U32A-06:
Opportunities to Improve Urban and Ecosystem Adaptation to Climate Change Through Conservation of Green Space.

Wednesday, 17 December 2014: 12:00 PM
Nicole E Heller, Dwight Center for Conservation Science, Pepperwood Preserve, Santa Rosa, CA, United States
Abstract:
The conservation of biotic communities in urbanized ecosystems is critical in light of heightened vulnerability due to climate change. Conservation of large open spaces around cities and smaller ‘green’ spaces within cities - such as forest patches and wetlands - has the capacity to diminish the vulnerability of human communities to higher temperatures, water shortages, increased flooding and other impacts of climate change.

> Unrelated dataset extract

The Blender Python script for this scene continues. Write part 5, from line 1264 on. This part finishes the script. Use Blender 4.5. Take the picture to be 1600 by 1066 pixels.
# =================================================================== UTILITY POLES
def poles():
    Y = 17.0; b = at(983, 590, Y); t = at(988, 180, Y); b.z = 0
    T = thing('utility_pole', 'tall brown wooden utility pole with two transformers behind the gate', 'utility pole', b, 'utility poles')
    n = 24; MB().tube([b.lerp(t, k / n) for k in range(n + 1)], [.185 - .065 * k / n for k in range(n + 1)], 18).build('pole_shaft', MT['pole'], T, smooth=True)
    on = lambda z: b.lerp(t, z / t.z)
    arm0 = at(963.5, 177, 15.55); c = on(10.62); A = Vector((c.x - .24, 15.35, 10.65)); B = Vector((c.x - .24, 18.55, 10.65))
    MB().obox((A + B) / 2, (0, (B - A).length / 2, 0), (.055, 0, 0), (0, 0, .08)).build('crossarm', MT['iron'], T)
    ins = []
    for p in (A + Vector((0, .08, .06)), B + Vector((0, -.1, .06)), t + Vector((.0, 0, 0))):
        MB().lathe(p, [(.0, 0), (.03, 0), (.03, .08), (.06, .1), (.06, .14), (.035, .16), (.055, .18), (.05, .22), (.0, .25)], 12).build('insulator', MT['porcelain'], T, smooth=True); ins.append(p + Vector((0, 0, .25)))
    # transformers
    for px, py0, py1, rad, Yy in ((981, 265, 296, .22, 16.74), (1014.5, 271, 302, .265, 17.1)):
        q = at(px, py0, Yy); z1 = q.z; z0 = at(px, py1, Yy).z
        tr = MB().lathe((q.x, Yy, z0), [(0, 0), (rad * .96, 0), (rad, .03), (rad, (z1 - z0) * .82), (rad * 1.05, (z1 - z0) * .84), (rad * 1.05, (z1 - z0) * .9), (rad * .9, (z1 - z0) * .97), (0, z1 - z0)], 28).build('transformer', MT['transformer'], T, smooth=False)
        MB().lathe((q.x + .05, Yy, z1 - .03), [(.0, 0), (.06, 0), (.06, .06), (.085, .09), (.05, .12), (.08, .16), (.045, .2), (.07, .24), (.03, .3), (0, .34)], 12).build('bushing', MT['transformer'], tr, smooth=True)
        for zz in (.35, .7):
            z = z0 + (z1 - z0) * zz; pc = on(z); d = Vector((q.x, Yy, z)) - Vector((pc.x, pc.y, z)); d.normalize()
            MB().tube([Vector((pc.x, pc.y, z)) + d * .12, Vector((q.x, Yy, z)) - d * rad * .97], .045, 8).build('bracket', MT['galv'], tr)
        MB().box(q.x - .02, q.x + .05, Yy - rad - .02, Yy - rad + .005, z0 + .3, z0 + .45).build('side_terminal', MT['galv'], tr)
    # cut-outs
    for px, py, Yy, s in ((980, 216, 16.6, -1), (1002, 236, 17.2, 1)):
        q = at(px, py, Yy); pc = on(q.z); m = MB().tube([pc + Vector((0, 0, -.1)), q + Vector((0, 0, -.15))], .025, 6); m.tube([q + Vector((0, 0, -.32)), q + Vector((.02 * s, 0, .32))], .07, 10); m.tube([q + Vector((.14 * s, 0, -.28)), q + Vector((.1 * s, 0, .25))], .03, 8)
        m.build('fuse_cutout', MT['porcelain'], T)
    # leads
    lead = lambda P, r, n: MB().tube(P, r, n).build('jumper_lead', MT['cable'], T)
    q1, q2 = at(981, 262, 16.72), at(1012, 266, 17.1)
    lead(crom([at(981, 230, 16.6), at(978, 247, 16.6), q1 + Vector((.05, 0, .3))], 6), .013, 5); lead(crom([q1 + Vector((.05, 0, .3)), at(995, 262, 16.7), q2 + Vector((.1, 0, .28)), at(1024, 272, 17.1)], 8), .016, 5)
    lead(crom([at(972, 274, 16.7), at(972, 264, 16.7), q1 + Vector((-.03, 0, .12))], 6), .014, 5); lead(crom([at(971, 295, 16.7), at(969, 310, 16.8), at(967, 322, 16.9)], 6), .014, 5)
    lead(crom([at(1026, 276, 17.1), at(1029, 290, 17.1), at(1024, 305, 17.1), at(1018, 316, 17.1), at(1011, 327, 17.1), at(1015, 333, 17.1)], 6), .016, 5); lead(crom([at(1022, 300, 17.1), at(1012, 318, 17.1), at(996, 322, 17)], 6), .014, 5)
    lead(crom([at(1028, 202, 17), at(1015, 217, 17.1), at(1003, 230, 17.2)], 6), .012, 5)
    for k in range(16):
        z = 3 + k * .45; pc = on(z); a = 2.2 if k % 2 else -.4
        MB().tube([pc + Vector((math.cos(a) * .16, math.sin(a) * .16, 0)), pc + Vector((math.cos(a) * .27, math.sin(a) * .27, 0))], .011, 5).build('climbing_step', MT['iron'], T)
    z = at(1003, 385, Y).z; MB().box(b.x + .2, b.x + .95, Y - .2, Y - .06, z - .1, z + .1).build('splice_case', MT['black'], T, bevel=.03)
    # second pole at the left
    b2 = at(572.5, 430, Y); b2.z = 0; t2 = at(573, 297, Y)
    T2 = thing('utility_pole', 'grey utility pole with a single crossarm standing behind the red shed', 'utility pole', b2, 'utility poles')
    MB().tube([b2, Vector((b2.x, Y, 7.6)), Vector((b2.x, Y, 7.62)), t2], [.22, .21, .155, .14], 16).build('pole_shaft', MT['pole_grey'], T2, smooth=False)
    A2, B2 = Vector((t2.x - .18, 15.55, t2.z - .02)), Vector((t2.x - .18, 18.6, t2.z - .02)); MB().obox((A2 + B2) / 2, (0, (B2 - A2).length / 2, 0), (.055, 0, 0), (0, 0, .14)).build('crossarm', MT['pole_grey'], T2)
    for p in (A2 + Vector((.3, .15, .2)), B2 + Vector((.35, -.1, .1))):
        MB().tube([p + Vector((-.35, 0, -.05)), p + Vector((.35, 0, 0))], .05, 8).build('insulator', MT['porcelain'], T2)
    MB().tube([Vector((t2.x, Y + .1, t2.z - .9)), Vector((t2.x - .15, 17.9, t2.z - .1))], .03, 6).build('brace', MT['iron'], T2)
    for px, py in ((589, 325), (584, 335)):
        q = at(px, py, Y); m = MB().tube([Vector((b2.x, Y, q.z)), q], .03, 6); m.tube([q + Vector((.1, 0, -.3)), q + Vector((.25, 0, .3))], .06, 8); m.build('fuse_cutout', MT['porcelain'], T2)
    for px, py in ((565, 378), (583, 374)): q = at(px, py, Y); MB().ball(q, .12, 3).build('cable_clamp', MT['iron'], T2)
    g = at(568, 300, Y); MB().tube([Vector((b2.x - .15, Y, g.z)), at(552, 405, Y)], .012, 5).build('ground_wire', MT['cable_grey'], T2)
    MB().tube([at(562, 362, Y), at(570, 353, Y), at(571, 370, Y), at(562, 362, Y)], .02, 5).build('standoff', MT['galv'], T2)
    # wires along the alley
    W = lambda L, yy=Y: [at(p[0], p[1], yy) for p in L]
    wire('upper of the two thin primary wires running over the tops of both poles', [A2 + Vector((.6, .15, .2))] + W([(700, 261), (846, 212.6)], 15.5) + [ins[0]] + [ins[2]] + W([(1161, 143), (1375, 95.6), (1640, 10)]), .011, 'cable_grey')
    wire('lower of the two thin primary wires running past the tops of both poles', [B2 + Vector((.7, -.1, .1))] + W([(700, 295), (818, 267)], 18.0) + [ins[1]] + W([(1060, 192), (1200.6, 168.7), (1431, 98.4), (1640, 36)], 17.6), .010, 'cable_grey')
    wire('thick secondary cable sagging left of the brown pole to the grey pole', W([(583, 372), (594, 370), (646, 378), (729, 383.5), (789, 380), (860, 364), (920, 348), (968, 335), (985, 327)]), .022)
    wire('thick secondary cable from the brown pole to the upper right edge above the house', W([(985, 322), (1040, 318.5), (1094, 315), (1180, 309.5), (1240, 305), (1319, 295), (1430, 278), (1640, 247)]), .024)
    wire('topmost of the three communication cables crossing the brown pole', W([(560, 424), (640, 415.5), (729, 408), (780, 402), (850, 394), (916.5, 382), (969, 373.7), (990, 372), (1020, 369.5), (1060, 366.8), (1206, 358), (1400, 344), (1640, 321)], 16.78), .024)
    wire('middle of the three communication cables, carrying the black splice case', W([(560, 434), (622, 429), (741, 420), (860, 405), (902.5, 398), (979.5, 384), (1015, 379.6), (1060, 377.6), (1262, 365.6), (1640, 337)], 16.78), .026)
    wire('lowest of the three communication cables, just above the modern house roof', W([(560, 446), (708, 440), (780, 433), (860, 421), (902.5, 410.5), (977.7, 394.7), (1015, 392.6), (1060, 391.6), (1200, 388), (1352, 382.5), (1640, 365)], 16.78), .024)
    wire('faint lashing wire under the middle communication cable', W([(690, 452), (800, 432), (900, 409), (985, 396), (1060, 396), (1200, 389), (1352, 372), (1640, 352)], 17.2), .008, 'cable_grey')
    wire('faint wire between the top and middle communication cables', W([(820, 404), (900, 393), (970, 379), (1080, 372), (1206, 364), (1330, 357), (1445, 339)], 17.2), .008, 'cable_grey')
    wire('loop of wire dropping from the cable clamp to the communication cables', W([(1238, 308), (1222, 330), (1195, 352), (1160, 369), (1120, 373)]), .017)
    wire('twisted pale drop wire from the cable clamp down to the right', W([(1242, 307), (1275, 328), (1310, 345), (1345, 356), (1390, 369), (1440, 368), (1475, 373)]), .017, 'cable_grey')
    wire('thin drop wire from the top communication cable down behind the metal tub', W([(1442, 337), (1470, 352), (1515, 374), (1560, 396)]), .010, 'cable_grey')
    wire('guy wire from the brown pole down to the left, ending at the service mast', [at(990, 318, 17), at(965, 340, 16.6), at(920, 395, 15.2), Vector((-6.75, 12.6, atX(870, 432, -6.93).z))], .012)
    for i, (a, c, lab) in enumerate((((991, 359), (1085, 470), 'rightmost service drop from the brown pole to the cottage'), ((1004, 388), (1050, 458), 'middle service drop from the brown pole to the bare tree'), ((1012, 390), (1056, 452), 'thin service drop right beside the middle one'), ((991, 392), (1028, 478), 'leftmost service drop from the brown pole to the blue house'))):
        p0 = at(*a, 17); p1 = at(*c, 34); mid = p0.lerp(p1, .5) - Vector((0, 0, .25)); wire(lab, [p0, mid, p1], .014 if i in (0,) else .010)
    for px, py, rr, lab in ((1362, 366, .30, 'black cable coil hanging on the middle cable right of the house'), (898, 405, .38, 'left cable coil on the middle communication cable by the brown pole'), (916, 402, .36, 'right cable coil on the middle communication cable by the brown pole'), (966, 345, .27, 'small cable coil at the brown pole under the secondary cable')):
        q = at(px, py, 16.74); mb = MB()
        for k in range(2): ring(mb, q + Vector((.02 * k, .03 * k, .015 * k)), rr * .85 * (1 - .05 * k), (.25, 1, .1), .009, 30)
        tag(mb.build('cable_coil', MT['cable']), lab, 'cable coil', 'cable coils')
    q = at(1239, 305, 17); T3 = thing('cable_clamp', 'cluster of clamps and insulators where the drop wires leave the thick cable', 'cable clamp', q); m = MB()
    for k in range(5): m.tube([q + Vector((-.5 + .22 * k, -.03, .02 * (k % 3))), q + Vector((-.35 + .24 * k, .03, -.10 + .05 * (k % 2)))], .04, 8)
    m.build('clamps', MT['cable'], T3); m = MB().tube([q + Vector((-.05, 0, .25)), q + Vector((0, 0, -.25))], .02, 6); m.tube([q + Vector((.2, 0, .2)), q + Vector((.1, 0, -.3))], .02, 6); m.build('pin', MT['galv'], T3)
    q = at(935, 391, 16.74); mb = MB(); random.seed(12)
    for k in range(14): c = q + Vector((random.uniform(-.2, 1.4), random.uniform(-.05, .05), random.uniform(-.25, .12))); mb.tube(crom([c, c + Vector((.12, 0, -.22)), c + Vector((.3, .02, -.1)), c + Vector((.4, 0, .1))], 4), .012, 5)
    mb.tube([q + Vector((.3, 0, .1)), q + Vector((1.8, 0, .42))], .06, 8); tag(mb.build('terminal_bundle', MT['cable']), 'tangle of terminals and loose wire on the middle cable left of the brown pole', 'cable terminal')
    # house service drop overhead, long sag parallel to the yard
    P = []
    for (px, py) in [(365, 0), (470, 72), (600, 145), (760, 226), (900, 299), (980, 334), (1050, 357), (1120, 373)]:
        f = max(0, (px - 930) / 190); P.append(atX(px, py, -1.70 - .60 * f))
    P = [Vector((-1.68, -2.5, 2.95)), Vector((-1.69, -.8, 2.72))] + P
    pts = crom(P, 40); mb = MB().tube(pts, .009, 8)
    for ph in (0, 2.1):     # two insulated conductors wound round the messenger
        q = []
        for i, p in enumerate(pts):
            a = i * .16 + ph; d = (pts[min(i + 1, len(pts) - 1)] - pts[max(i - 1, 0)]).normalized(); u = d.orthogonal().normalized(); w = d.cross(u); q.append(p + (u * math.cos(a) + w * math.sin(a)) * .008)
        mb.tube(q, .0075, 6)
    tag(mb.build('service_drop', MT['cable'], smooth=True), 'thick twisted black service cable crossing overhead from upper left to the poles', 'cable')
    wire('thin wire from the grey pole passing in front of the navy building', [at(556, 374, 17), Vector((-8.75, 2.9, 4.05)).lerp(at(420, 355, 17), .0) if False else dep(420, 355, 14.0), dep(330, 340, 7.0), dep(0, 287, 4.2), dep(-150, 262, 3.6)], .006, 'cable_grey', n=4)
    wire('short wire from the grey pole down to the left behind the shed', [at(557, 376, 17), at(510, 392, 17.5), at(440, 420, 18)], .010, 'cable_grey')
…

In addition, native species need to migrate to track their climate niches and the chances of successful migration will be increased if species have access to habitat throughout the landscape. Thus there is a strong rationale to do more conservation and restoration for both ecosystem and urban adaptation to climate change. Despite this alignment, planning efforts in the urban and ecosystem sectors are rarely done synergistically. As a result it is not clear how well plans will achieve biodiversity along with other ecosystem services goals. In this talk, I will discuss how urban adaptation planning can better align with ecosystem adaptation planning by drawing on research exploring sustainability plans and urban ecology in US cities, including work conducted in the San Francisco Bay Area by the Terrestrial Biodiversity and Climate Change Collaborative (TBC3). This research shows that there are considerable opportunities for linking agendas across sectors in ways that could yield multiple benefits. There are however both social and ecological challenges. In some cases difficult choices will need to be made about which values and services are most important, or where in the landscape different values should be prioritized.